Here’s how they reimagined a more sustainable decking product.

Building a better recycling stream

AZEK went on a mission to shrink its environmental footprint by recycling more, and diverting more and more waste from landfills. To achieve this, they had to figure out how to recycle material that most people won’t touch.

The first step was identifying potential sources of materials for recycling. The company found some across AZEK divisions and others from different sources, and identified traditional PVC components — such as siding, piping and windows. They also sourced post-consumer content that has proven much more difficult to recycle — including vinyl composite tile (VCT) flooring, cooling towers, credit cards, powders and chlorinated polyvinyl chloride (CPVC); and they partnered with over 150 different grinders and recyclers, ensuring a steady supply chain.

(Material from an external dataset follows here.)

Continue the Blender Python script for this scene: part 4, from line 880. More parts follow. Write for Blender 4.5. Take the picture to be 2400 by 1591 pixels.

The second step was the secret sauce: figuring out how to remove the contaminants, and separate the metals and non-PVC components in order to get reusable post-consumer PVC that could be put back into decking material. To achieve this, the AZEK team also had to modify their formulations to adapt to the breadth of recycling stream inputs.

As they put this ambitious recycling project into operation, The AZEK Company diverted nearly 300 million pounds of waste from landfills in 2019. Their goal moving forward is to do even more.

“Sustainability is a journey,” Stanhope said, “and we will continue to push the boundaries of our recycling capabilities and innovations.”